Le caratteristiche della metrica latina
Per cercare di dare un suono alla poesia latina bisogna comprendere i principi fondamentali della prosodia, cioè del complesso delle regole che riguardano la quantità delle sillabe e gli accenti delle parole, perché dalla prosodia dipendeva la metrica latina.
Fondamentale principio della lingua latina era la percezione della quantità delle sillabe, che potevano essere lunghe o brevi, secondo la diversa durata dei suoni vocalici. Si può effettuare un paragone efficace con la musica, in cui una nota si può dividere in due note di durata dimezzata. Così una sillaba lunga poteva equivalere, per durata, a due sillabe brevi.
Questo senso si è perduto nella lingua italiana, anche se è appena percepibile in certe sillabe accentate. Per esempio in italiano si può avvertire una durata maggiore del fonema “e” nella parola “intero”, piuttosto che dello stesso fonema nella parola “integro”. In latino quest’elemento era fondamentale anche a livello semantico, al punto che alcune parole omografe assumevano diverso significato se una sillaba era breve o lunga. Per esempio il verbo lego significava «io leggo» (dal verbo “leggere”) se la “e” era breve e «io lego» (dal verbo “legare”) se la “e” era lunga.

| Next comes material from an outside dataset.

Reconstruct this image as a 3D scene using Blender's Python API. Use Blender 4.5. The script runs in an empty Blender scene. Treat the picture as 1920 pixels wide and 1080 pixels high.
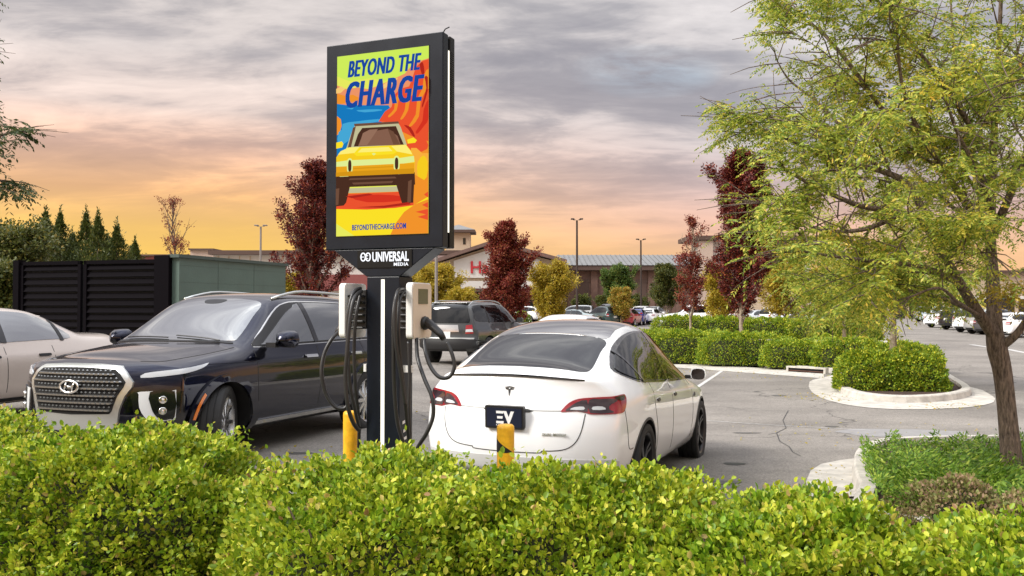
import bpy, bmesh, math, random
import numpy as np
from mathutils import Vector, Matrix, Euler
from mathutils.bvhtree import BVHTree
from mathutils.geometry import delaunay_2d_cdt
R = math.radians
random.seed(7); rng = np.random.default_rng(7)
S = bpy.context.scene
COL = S.collection

# ------------------------------------------------------------------ camera
F, H0, PIT = 1640.0, 1.70, math.atan(37 / 1640)
cam = bpy.data.cameras.new('camera'); camo = bpy.data.objects.new('camera', cam); COL.objects.link(camo)
cam.sensor_width = 36; cam.lens = 36 * F / 1920; cam.clip_end = 3000; cam.clip_start = 0.05
camo.location = (0, 0, H0); camo.rotation_euler = (R(90) + PIT, 0, 0)
S.camera = camo

# ------------------------------------------------------------------ sky
W = bpy.data.worlds.new('World'); S.world = W; W.use_nodes = True
def nd(nt, t, **k):
    n = nt.nodes.new(t)
    for a, b in k.items():
        if a[0] == '_': setattr(n, a[1:], b)
        else: n.inputs[a.replace('__', ' ')].default_value = b
    return n
def math_(nt, op, a, b=None, c=None, clamp=False):
    n = nt.nodes.new('ShaderNodeMath'); n.operation = op; n.use_clamp = clamp
    for i, v in enumerate((a, b, c)):
        if v is None: continue
        if isinstance(v, (int, float)): n.inputs[i].default_value = v
        else: nt.links.new(v, n.inputs[i])
    return n.outputs[0]
def ramp(nt, fac, stops, interp='LINEAR'):
    n = nt.nodes.new('ShaderNodeValToRGB'); n.color_ramp.interpolation = interp
    el = n.color_ramp.elements
    while len(el) > 1: el.remove(el[-1])
    el[0].position = stops[0][0]; el[0].color = (*stops[0][1], 1)
    for p, c in stops[1:]:
        e = el.new(p); e.color = (*c, 1)
    if fac is not None: nt.links.new(fac, n.inputs[0])
    return n.outputs[0]
def mixc(nt, fac, a, b, mode='MIX'):
    n = nt.nodes.new('ShaderNodeMix'); n.data_type = 'RGBA'; n.blend_type = mode
    for s, v in ((0, fac), (6, a), (7, b)):
        if isinstance(v, (int, float)): n.inputs[s].default_value = v
        elif isinstance(v, tuple): n.inputs[s].default_value = (*v, 1) if len(v) == 3 else v
        else: nt.links.new(v, n.inputs[s])
    return n.outputs[2]
def s2l(r, g, b):
    f = lambda c: (c / 255 / 12.92) if c < 10.3 else ((c / 255 + .055) / 1.055) ** 2.4
    return (f(r), f(g), f(b))
def g3(v): return (v, v, v)

SUN_EL, SUN_AZ = R(38), R(248)          # azimuth measured clockwise from +y (behind, to the left)
nt = W.node_tree; nt.nodes.clear()
tc = nt.nodes.new('ShaderNodeTexCoord'); sep = nt.nodes.new('ShaderNodeSeparateXYZ')
nt.links.new(tc.outputs['Generated'], sep.inputs[0]); X, Y, Z = sep.outputs
left = ramp(nt, Z, [(0.0, s2l(250, 184, 84)), (0.05, s2l(255, 200, 62)), (0.085, s2l(255, 196, 78)), (0.125, s2l(252, 188, 116)), (0.17, s2l(236, 188, 156)),
                    (0.21, s2l(206, 186, 176)), (0.27, s2l(194, 184, 180)), (0.34, s2l(190, 183, 180)), (1.0, s2l(214, 220, 227))])
right = ramp(nt, Z, [(0.0, s2l(248, 186, 120)), (0.055, s2l(246, 184, 128)), (0.09, s2l(230, 176, 150)), (0.13, s2l(206, 174, 166)),
                     (0.18, s2l(188, 177, 176)), (0.25, s2l(186, 180, 180)), (0.34, s2l(184, 180, 181)), (1.0, s2l(214, 220, 227))])
xm = math_(nt, 'MULTIPLY_ADD', X, 1.9, 0.55, clamp=True)
base = mixc(nt, xm, left, right)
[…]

La poesia latina aveva dei ritmi diversi rispetto a quelli della metrica italiana.
La metrica italiana è accentuativa (ogni parola conserva generalmente l’accento tonico che ha in prosa) e sostanzialmente isosillabica, in altre parole il verso si costituisce quando le parole contengono un numero ordinato (costante) di sillabe.
La metrica latina è quantitativa, cioè il verso si costituisce quando le parole realizzano una serie ordinata di sillabe brevi o lunghe disposte secondo uno schema.
A questo punto le certezze terminano e subentrano le incertezze sulle conseguenze di queste enunciazioni di principio: prescindendo dalla scelta di fondo tra la pronuncia scientifica e tradizionale, come gli antichi leggevano la poesia?
I versi avevano delle misure, chiamate piedi, costituite in genere da unità (metri) costituite da gruppi omogenei di sillabe lunghe o brevi in una disposizione regolare. Ogni piede aveva un tempo forte ed un tempo debole; il tempo forte era chiamato anche arsi, cioè innalzamento, ed il tempo debole tesi, cioè abbassamento. Interpretando questi termini in chiave ritmica, con il conforto del termine ictus («colpo») attestato in Orazio e in Quintiliano, si è giunti, in età abbastanza recente, a pensare che esistesse un accento, costituito da un innalzamento della voce in corrispondenza del tempo forte del piede, che poteva essere reso con un accento di natura intensiva analogo all’accento tonico della lingua italiana.
Da un punto di vista tecnico gli studi sono prevalentemente orientati ad avanzare forti dubbi in primo luogo sull'esistenza e poi sulla natura di tale accento, che non era in uso presso gli umanisti, i quali leggevano i versi latini ignorando l’ictus.
Perché dunque non eliminare l’ictus e leggere come se le parole fossero in prosa?
Il Maas (cfr. op. cit.), che si dichiara contro l’esistenza dell’ictus (anche se a proposito di metrica greca), afferma che è preferibile la lettura con accento intensivo secondo i principi tradizionali della metrica, perché ha “il vantaggio di costringerci da un lato a rispettare la prosodia, dall’altro a tener presente di continuo il rigore della struttura metrica del discorso e le variazioni stilistiche del metro”. In considerazione della saggezza dell’aforisma dello stesso autore “alla metrica non occorre credere, ma bisogna saperla. Saperla e insegnarla a dovere.” (ibidem nell’introduzione di A. Ghiselli) si può condividere questa tesi sia da un punto di vista culturale che scolastico, considerando la lettura con gli ictus strumento comunque utile, che può accrescere la comprensione del testo poetico.